Интернационалисты вольные и невольные

Интернационализм – понятие весьма расплывчатое и допускающее массу толкований. Поэтому националисты нередко смешивают его с космополитизмом. В этом смешении есть своя большая правда, но всё же, если попытаться вникнуть во внутреннюю логику тех интернационалистов, которые стараются последовательно и внятно артикулировать свою позицию, то нельзя не признать, что между этими двумя воззрениями существует принципиальное и совершенно очевидное различие. Попробую его сформулировать, сразу оговорившись, что космополит, интернационалист и националист будут здесь представлены в качестве веберовских «идеальных типов», которые, конечно же, не могут учесть всего многообразия эмпирической реальности.

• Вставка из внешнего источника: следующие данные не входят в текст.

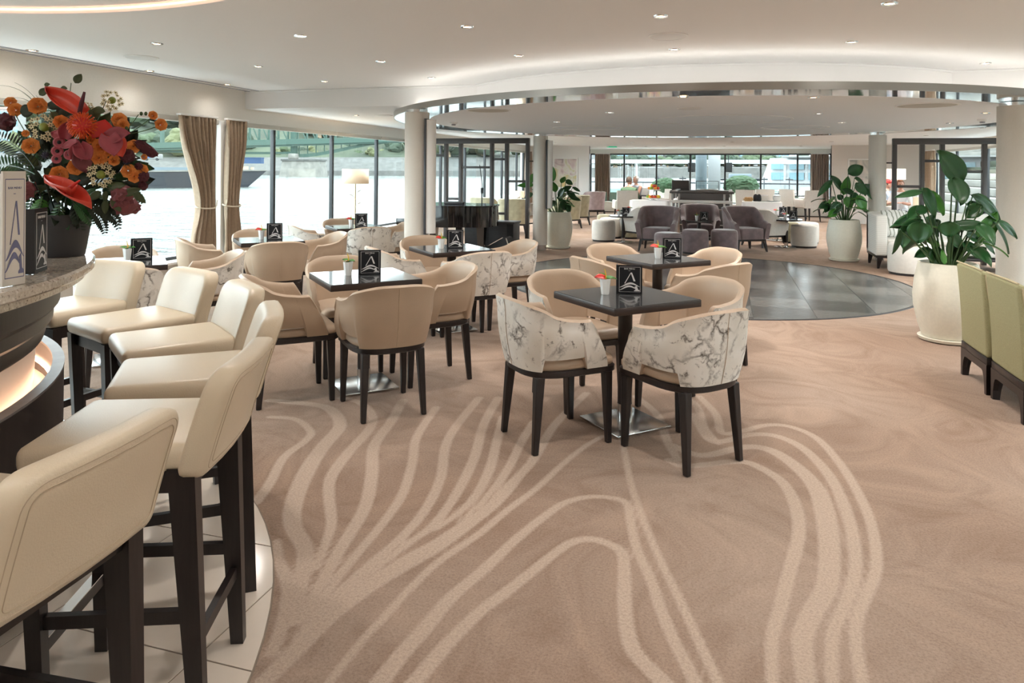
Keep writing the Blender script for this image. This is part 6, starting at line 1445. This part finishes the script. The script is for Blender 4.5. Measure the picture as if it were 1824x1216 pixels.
# ================================================================== PEOPLE
def person(label, loc, rz, shirt, hair, hairstyle, turn=0.0, sleeves=True, cap=None):
    t = thing('person', label, 'person', loc, rz, 'seated guests')
    Vt = {'pel': (0, 0, .52, .135), 'sp1': (0, -.03, .66, .135), 'sp2': (0, -.05, .82, .150), 'ch': (0, -.04, .95, .125), 'nk': (0, -.02, 1.04, .052), 'hd': (0, .0, 1.11, .055)}
    E = [('pel', 'sp1'), ('sp1', 'sp2'), ('sp2', 'ch'), ('ch', 'nk'), ('nk', 'hd')]
    for s, n in ((-1, 'l'), (1, 'r')):
        Vt.update({'sh' + n: (s * .185, -.04, .96, .062), 'el' + n: (s * .245, .08, .72, .045), 'wr' + n: (s * .13, .30, .765, .030), 'hi' + n: (s * .095, .02, .50, .095), 'kn' + n: (s * .12, .44, .50, .065), 'an' + n: (s * .12, .43, .09, .042), 'to' + n: (s * .13, .56, .05, .036)})
        E += [('ch', 'sh' + n), ('sh' + n, 'el' + n), ('el' + n, 'wr' + n), ('pel', 'hi' + n), ('hi' + n, 'kn' + n), ('kn' + n, 'an' + n), ('an' + n, 'to' + n)]
    keys = list(Vt); me = bpy.data.meshes.new('body'); me.from_pydata([Vt[k][:3] for k in keys], [(keys.index(a), keys.index(c)) for a, c in E], [])
    o = bpy.data.objects.new('tmp_body', me); COL.objects.link(o); md = o.modifiers.new('skin', 'SKIN'); 
    for i, k in enumerate(keys):
        sv = me.skin_vertices[0].data[i]; sv.radius = (Vt[k][3], Vt[k][3]); sv.use_root = (k == 'pel')
    o.modifiers.new('ss', 'SUBSURF').levels = 2; bpy.context.view_layer.update()
    m2 = bpy.data.meshes.new_from_object(o.evaluated_get(bpy.context.evaluated_depsgraph_get())); bpy.data.objects.remove(o)
    m2.materials.clear()
    for k in (shirt, 'skin', 'trousers', 'matte_black'): m2.materials.append(MATS[k])
    for p_ in m2.polygons:
        c = p_.center; z, y, x = c.z, c.y, abs(c.x)
        mi = 0
        if z > 1.015: mi = 1
        elif z > .60 and ((y > (.06 if sleeves else -.20)) and x > .10 and (y > .10 or (not sleeves and x > .20))): mi = 1
        elif z < .10 and y > .36: mi = 3
        elif z < .58 and not (y < .02 and z > .50): mi = 2
        p_.material_index = mi; p_.use_smooth = True
    body = bpy.data.objects.new('body', m2); COL.objects.link(body); body.parent = t
    R_ = Matrix.Rotation(turn, 4, 'Z'); hc = Vector((0, .012, 1.185))
    b = MB(); b.mi = 0; b.ell((0, 0, 0), (.074, .092, .112), None, 20, 14)
    for v in b.bm.verts:
        if v.co.z < -.03: v.co.x *= 1 - 1.5 * (-.03 - v.co.z); v.co.y += .02 * (-.03 - v.co.z) / .08
    b.ell((0, .094, -.012), (.011, .016, .020), None, 8, 6); b.ell((-.076, -.004, -.01), (.010, .018, .028), None, 8, 6); b.ell((.076, -.004, -.01), (.010, .018, .028), None, 8, 6)
    b.mi = 1; b.ell((-.028, .083, .008), (.012, .006, .007), None, 8, 6); b.ell((.028, .083, .008), (.012, .006, .007), None, 8, 6)
    b.mi = 2; b.ell((0, .086, -.055), (.024, .006, .006), None, 8, 6)
    h = b.build('head', ['skin', 'matte_black', 'flower_pink'], t, ang=70); h.matrix_local = Matrix.Translation(hc) @ R_
    b = MB(); b.ell((0, -.016, .022), (.083, .096, .108), None, 20, 14); bmesh.ops.delete(b.bm, geom=[v for v in b.bm.verts if (v.co.y > .045 and v.co.z < .055) or v.co.z < (-.035 if hairstyle == 'short' else -.11)], context='VERTS')
    if hairstyle == 'bun': b.ell((0, -.09, .07), .045)
    o = b.build('hair', hair, h, ang=80); solidify(o, .008)
    if cap: b = MB(); b.ell((0, -.005, .045), (.088, .10, .085), None, 16, 10); b.box((0, .10, .055), (.12, .09, .012), None, .004); b.build('cap', cap, h)
    for s in (-1, 1):
        b = MB(); W_ = Vector((s * .13, .30, .765)); b.box(W_ + Vector((-s * .012, .045, .0)), (.072, .085, .026), None, .010, 2)
        for k in range(4): 
            L = (.060, .070, .066, .050)[k]; x = W_.x - s * .012 + (k - 1.5) * .018; b.tube([(x, W_.y + .080, W_.z), (x, W_.y + .080 + L * .55, W_.z + .003), (x, W_.y + .080 + L, W_.z - .014)], [.0085, .008, .006], 6)
        b.tube([(W_.x - s * .045, W_.y + .02, W_.z), (W_.x - s * .068, W_.y + .055, W_.z - .004), (W_.x - s * .070, W_.y + .085, W_.z - .010)], [.010, .009, .007], 6); b.build('hand', 'skin', t, ang=60)
    return t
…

Для космополита никакая нация – не ценность, для него вообще национальное как таковое – не ценность, он поклоняется некоему абстрактному человечеству. Интернационалист, в общем, тоже верит в человечество, но оговаривается, что путь к нему лежит через национальное многообразие, которое не нужно унифицировать, а наоборот, всячески пестовать и поощрять, не делая при этом предпочтения ни для одной из наций, даже для той, к которой сам интернационалист принадлежит. Более того, интернационалист полагает, что нужно помогать тем этносам, которые не достигли ещё уровня нации, этого уровня достичь, во всяком случае, в области сбережения и развития их культуры. Разумеется, в случае конфликта между двумя нациями, даже (и особенно) если одна из этих наций его собственная, интернационалист, скорее всего, встанет «над схваткой» и будет оценивать ситуацию, исходя из критериев некоей высшей справедливости – этической и/или юридической.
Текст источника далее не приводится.